↓↓↓

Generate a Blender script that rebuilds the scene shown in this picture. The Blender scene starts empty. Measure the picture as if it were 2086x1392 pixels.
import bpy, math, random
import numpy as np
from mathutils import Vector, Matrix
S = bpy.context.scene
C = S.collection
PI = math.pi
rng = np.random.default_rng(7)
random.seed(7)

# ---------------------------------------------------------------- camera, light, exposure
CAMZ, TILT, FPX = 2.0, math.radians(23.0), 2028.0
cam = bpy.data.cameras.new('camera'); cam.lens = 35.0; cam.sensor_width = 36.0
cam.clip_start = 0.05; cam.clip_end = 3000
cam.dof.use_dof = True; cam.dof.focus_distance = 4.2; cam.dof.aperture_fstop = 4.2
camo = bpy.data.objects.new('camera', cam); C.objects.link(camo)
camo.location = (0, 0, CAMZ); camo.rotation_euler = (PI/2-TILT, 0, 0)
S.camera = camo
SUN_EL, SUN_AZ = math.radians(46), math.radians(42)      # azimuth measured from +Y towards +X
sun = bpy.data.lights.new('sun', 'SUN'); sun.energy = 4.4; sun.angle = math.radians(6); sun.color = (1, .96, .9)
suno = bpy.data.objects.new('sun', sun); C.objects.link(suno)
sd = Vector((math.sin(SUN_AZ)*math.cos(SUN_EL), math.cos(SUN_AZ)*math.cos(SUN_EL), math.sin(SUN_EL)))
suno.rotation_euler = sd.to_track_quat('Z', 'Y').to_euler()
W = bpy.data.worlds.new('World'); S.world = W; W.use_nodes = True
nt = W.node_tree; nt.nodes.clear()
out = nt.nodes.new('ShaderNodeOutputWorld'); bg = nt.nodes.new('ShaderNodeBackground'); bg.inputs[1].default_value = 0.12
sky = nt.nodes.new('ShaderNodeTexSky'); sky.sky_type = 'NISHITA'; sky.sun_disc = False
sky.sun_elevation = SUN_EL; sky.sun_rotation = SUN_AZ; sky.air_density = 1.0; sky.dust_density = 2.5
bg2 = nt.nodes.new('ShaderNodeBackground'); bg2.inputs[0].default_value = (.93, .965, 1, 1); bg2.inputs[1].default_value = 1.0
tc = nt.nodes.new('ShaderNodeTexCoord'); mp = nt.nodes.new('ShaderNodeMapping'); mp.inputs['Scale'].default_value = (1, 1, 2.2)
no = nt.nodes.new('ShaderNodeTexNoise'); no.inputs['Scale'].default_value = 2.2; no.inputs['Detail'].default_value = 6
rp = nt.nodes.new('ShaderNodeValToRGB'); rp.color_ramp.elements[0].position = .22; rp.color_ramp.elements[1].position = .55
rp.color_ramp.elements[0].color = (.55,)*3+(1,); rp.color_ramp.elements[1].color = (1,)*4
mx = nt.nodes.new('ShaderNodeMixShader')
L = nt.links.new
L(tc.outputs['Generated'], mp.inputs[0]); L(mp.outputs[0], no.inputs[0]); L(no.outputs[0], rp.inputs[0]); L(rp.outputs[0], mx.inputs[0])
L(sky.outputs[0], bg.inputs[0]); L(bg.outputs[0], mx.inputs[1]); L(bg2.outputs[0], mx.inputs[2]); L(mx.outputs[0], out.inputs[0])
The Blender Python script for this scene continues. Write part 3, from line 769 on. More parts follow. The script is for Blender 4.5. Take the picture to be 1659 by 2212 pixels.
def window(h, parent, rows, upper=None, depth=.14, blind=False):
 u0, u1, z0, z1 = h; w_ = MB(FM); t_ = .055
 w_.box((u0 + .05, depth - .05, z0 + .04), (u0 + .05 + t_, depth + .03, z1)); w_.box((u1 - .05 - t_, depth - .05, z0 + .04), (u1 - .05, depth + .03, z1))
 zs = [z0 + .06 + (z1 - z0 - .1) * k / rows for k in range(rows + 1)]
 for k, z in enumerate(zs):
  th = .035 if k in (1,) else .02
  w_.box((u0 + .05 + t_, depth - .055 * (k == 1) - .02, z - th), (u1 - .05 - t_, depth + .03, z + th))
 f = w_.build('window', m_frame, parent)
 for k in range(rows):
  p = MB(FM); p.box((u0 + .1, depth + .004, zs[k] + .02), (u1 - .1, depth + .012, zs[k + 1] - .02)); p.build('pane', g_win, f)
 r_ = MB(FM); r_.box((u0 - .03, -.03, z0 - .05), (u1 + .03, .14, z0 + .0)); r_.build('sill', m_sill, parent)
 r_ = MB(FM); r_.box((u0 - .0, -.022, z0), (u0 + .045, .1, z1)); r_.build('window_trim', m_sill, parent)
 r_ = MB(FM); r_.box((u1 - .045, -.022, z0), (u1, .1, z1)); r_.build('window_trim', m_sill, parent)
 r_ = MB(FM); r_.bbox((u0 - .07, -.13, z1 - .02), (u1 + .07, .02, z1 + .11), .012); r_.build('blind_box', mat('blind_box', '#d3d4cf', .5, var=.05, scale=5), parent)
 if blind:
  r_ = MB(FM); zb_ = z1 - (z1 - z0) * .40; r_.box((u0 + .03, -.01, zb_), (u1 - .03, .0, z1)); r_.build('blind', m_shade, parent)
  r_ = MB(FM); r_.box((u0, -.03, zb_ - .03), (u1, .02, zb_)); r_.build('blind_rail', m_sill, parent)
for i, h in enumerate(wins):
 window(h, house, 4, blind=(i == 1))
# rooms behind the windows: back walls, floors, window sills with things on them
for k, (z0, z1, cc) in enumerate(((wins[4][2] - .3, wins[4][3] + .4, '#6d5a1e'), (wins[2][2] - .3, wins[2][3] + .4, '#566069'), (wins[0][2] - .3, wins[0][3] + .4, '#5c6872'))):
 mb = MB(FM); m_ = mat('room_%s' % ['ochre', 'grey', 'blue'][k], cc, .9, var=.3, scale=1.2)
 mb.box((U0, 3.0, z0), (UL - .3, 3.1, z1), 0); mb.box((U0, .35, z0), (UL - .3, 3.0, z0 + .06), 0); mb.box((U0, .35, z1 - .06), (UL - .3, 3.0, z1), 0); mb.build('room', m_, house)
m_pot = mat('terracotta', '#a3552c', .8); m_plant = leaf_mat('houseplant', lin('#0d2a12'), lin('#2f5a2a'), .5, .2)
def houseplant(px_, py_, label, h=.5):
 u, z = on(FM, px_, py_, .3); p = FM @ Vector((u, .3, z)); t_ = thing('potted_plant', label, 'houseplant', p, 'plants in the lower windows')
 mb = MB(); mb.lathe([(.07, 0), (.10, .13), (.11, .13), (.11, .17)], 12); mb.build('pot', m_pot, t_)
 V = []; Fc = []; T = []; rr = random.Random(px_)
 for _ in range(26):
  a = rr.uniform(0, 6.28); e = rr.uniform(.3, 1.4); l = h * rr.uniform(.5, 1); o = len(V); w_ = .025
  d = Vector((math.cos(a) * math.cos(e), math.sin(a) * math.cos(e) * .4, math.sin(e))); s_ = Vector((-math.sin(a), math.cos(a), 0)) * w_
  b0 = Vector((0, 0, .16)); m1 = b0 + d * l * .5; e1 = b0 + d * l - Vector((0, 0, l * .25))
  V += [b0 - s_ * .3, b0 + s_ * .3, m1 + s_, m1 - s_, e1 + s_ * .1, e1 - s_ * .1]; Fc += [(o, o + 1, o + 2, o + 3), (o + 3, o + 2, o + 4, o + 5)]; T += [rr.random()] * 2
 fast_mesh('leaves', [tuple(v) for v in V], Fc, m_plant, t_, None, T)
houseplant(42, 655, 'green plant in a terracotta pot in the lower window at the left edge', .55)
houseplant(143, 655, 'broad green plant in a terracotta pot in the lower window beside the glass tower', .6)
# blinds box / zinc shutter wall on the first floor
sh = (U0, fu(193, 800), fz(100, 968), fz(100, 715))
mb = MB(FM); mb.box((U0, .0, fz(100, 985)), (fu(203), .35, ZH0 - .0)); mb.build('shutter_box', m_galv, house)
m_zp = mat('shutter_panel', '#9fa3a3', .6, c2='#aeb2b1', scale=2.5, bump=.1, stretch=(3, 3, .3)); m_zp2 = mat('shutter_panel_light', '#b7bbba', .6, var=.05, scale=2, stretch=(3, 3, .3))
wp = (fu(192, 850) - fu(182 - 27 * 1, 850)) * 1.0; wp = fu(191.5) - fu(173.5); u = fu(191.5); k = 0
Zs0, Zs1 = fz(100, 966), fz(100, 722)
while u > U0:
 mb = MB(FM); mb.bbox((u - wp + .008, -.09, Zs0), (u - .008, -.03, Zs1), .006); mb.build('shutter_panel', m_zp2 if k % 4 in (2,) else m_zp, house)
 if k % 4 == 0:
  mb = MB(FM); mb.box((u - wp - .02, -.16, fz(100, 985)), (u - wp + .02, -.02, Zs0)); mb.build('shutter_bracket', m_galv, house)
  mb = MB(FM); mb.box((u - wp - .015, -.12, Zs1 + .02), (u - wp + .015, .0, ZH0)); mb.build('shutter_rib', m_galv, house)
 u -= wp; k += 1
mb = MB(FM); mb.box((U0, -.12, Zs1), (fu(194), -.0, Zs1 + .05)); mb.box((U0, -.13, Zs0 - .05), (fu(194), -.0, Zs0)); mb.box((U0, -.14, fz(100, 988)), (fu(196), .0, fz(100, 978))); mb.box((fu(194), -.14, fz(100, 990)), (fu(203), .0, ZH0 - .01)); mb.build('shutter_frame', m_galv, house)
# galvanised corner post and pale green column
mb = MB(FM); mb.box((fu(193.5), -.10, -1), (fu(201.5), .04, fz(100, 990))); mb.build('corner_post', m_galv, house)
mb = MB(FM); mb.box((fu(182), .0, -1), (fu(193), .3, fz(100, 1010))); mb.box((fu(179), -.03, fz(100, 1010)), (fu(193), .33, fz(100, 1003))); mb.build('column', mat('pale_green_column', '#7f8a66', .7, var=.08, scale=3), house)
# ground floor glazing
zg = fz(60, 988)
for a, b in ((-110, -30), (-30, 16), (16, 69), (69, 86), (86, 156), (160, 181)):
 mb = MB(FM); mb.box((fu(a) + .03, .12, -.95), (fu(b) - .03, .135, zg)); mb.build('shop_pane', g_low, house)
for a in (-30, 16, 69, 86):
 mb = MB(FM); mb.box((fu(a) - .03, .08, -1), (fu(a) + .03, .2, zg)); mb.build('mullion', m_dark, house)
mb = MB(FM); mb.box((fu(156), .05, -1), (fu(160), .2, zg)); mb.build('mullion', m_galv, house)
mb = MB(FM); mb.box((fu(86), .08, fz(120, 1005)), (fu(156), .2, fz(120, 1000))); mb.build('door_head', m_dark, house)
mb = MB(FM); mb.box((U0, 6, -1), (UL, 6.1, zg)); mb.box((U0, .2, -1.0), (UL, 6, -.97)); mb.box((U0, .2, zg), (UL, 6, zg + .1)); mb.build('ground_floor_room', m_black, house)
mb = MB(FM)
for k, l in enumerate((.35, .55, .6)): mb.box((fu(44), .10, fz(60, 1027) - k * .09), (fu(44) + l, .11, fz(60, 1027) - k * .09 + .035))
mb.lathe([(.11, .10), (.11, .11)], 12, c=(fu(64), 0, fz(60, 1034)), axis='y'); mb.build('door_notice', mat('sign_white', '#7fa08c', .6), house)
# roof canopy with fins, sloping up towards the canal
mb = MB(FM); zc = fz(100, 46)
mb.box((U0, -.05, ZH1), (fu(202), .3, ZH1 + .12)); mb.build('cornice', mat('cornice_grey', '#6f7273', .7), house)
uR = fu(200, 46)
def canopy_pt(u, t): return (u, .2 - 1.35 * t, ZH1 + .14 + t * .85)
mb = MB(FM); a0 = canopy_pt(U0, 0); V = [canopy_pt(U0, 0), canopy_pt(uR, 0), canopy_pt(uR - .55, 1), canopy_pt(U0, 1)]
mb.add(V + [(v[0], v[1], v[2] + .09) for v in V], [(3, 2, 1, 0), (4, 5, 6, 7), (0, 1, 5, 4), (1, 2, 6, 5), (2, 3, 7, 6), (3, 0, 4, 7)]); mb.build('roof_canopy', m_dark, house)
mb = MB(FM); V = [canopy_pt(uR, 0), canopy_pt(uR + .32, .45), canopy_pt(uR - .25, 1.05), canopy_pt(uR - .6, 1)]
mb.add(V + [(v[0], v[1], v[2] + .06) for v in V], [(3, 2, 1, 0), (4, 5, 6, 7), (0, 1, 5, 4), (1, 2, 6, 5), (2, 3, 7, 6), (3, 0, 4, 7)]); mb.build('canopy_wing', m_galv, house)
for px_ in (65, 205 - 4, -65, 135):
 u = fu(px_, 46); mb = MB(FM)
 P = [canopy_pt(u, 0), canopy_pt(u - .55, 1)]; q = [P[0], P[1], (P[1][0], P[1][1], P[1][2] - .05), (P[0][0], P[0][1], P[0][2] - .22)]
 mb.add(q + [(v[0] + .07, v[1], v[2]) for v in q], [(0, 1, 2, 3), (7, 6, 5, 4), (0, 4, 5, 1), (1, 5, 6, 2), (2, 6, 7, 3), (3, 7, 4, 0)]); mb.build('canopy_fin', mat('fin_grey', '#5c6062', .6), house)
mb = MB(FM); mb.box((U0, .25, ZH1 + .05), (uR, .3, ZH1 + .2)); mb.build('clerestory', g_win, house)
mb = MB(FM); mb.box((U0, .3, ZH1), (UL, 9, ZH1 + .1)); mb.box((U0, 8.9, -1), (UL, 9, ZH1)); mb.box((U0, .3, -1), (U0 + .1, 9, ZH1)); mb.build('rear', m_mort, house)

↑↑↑

Return exactly, please, the lines of the material from the first one down to and including the line where "random.seed(7)" appears.

Generate a Blender script that rebuilds the scene shown in this picture. The Blender scene starts empty. Measure the picture as if it were 2086x1392 pixels.
import bpy, math, random
import numpy as np
from mathutils import Vector, Matrix
S = bpy.context.scene
C = S.collection
PI = math.pi
rng = np.random.default_rng(7)
random.seed(7)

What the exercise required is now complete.